Nonostante questa continua sinergia artistica con altre forme musicali, con il progetto Bon Iver ha tenuto salda la prua, coinvolgendo un numero sempre maggiore di amici e musicisti nel proprio meccanismo compositivo. “i,i” resta fedele alle interconnessioni tra elettronica e soul del precedente album, tentando di capitalizzarne le migliori suggestioni con un flusso pop lievemente più definito. Questo si traduce in un disco ancora una volta bifronte, diviso tra intuizioni di scrittura e d’arrangiamento di rara bellezza e qualche appunto distratto, vestito con sonorità ambiziose, che alfine rappresentano con dovizia la vacuità dei tempi correnti.
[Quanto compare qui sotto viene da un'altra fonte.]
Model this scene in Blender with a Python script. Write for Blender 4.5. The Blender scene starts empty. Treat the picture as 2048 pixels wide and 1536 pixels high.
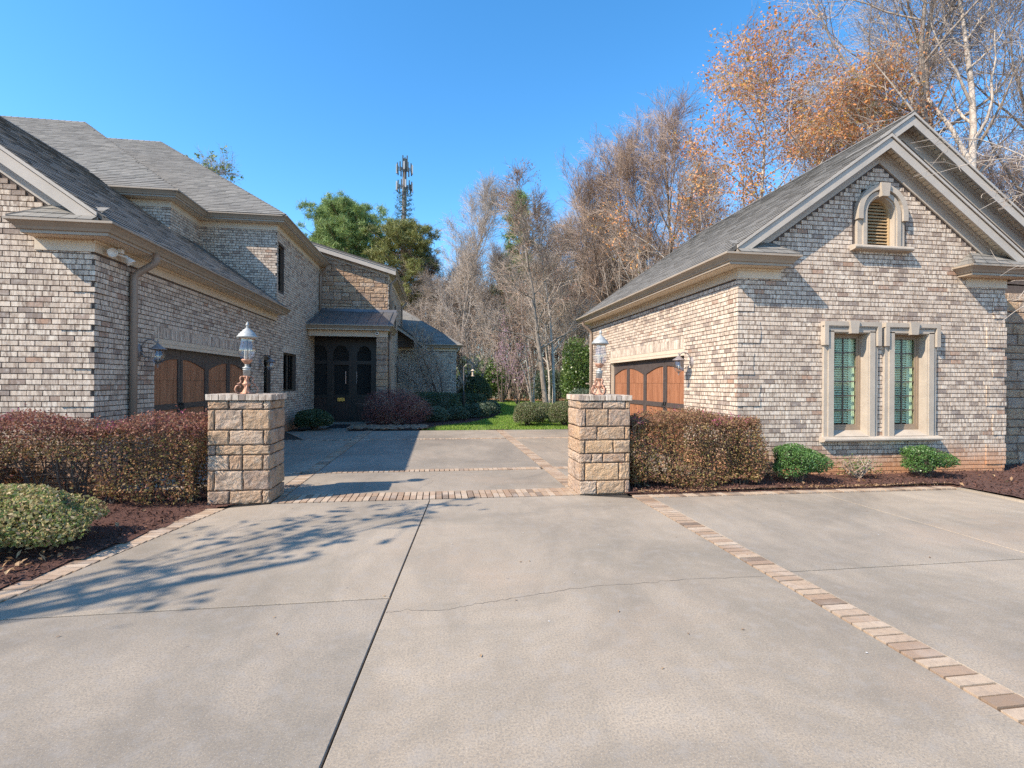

Non esiste miglior biglietto da visita, per “i,i”, del surreale pop di “iMi”, che oltre a beneficiare della presenza di James Blake, ostenta anche le sonorità più ardite del progetto. Un’epifania creativa che si rinnova con ancor più vigore nella geniale intuizione pop di “Hey, Ma”: una delle migliori composizioni di sempre, con Vernon che afferra tutto il potere lirico e strumentale del brano, facendolo esplodere a tratti, creando una dipendenza all’ascolto che non ha eguali. La tensione spirituale espressa in “22, A Million” è ancora intatta, ma alla solennità del precedente album si è ricongiunta la forza melodica dell’esordi: brani come “Faith”, “Naeem” fondono antico, moderno e contemporaneo, rinnovando le possibilità di un’evoluzione della musica pop come linguaggio universale, la stessa dottrina che spinge l'artista ad avvalersi della collaborazione di un'icona del pop come Bruce Hornsby in “U (Man Like)”.
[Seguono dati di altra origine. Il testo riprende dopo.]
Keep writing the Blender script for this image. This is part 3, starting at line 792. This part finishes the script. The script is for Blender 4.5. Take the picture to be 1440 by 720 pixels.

Messi a nudo gli elementi base della musica pop americana (folk, soul ed elettronica), il musicista americano li scompone e li ricompone con una saggezza che è affine sia alle prerogative della musica sperimentale (“Yi”, “We”) sia al perfezionismo degli Steely Dan, sparpagliando cacofonie vocali/strumentali (“Holyfields”) e minimalismi austeri (“Jelmore”) all’interno di una rappresentazione allegorica di una realtà dove gli opposti non vanno necessariamente in conflitto, con la voce di Vernon a far da collante espressivo e descrittivo.
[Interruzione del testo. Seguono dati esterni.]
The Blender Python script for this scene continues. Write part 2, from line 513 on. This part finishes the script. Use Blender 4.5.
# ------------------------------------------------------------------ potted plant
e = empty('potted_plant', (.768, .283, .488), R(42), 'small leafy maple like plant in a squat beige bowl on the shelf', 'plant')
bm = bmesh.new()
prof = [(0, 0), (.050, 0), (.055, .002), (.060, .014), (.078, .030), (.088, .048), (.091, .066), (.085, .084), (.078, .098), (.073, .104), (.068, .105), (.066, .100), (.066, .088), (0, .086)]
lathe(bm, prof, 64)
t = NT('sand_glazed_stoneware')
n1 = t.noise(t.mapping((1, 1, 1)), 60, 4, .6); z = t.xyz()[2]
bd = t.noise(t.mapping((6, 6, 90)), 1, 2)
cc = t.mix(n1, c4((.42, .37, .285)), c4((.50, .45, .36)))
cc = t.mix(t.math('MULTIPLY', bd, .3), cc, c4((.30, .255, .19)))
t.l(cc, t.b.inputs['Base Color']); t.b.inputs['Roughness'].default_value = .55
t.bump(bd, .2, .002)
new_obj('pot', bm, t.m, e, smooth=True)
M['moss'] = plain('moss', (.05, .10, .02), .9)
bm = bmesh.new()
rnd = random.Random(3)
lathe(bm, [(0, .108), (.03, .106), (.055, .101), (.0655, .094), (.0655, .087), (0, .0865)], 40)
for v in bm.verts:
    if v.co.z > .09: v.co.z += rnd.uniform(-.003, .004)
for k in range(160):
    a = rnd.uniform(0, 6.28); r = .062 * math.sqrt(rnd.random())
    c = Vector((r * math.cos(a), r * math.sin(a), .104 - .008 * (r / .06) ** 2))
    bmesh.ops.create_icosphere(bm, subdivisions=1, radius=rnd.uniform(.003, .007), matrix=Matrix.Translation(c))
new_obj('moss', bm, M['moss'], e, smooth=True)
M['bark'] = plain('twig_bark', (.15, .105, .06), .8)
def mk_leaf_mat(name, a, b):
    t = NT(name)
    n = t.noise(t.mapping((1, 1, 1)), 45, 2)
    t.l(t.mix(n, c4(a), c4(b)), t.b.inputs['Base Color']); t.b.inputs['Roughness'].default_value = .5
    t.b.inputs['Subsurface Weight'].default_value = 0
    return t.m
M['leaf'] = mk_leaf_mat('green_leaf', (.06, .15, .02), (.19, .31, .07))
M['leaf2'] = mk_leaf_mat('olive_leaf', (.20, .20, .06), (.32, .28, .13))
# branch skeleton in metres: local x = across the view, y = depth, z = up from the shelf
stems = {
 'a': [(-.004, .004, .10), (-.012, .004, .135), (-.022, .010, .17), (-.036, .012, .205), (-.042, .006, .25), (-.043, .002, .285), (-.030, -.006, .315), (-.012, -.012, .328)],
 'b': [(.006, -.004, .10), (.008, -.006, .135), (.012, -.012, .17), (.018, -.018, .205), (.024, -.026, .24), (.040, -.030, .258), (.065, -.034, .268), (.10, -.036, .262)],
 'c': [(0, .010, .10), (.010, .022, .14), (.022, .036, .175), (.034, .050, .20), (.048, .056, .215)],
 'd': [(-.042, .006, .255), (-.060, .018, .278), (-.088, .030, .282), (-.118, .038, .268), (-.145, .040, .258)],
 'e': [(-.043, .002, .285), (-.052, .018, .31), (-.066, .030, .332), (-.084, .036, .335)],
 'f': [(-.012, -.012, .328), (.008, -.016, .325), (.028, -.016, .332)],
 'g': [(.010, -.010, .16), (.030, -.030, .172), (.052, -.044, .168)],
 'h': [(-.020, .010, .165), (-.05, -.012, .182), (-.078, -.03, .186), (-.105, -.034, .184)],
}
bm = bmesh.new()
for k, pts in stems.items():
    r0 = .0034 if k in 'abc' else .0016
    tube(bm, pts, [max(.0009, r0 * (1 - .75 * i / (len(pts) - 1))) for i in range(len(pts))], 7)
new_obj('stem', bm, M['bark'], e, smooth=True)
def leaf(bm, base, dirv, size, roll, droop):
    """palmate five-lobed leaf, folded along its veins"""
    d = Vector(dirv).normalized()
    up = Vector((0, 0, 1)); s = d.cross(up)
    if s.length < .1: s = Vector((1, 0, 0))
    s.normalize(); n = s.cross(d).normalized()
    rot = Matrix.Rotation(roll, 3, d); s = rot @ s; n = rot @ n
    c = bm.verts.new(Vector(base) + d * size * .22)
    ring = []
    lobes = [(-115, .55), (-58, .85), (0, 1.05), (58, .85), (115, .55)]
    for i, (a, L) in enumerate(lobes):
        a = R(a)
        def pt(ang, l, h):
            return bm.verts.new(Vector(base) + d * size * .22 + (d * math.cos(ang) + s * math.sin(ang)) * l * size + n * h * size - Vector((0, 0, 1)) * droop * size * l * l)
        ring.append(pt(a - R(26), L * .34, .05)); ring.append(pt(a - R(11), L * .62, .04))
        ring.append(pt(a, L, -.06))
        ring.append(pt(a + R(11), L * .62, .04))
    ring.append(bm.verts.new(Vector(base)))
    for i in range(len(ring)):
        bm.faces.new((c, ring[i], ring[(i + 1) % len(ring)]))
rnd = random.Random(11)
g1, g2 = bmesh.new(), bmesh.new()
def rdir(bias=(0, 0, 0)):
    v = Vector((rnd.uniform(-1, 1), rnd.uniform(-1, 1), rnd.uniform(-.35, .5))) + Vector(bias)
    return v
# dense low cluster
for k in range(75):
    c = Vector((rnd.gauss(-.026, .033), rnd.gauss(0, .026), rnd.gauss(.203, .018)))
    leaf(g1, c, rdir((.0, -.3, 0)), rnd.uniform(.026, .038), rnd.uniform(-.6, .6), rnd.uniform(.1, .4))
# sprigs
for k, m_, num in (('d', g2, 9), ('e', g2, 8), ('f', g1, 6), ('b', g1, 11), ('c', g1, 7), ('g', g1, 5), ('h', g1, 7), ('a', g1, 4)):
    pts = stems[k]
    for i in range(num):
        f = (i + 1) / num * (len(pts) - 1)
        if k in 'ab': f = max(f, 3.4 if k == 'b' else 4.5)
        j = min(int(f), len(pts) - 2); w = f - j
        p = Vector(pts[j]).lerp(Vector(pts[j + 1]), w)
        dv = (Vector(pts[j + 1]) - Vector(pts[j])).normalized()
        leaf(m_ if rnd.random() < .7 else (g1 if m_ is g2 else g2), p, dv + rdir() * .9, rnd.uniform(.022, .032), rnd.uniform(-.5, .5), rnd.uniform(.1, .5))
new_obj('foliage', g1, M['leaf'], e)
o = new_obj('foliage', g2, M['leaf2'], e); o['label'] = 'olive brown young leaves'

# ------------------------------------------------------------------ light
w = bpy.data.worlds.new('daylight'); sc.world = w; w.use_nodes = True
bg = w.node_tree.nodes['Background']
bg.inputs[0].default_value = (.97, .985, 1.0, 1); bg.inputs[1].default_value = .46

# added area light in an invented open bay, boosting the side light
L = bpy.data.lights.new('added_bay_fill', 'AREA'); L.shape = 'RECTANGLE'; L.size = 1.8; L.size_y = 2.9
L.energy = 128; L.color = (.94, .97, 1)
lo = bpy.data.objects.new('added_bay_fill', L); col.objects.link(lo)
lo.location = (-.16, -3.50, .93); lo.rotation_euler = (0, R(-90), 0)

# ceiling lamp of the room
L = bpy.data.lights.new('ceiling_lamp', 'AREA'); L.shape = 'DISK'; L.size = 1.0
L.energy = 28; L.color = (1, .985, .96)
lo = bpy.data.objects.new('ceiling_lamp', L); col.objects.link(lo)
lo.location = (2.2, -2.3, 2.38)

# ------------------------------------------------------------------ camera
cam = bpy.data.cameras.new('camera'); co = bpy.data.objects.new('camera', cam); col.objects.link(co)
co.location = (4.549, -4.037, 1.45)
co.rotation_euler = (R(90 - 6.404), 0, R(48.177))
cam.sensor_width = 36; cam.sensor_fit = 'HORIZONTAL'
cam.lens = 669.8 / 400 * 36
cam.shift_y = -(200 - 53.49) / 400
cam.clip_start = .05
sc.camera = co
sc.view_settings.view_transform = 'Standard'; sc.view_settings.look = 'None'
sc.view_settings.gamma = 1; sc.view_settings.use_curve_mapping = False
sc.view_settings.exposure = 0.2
Le reminiscenze acustiche e dimesse di “Marion”, le giocose geometrie elettro-soul rimpolpate dal suono dei fiati di “Salem”, l’apparente futilità di “Sh’Diah” e le citazioni neoclassiche dell’incantevole chiosa di “RABi” sono parte di un’esaltante insieme di arte concettuale e musica popolare (ci sono spunti che vanno dalla musica anni 50 ad oggi), che concretizza fino in fondo lo sforzo creativo di Justin Vernon di evolvere gli iniziali input da solista in un progetto musicale collettivo (lo stesso moniker Bon Iver oggi corrisponde a una formazione di 5 elementi), consacrando “i,i” come l’album più completo di Justin Vernon.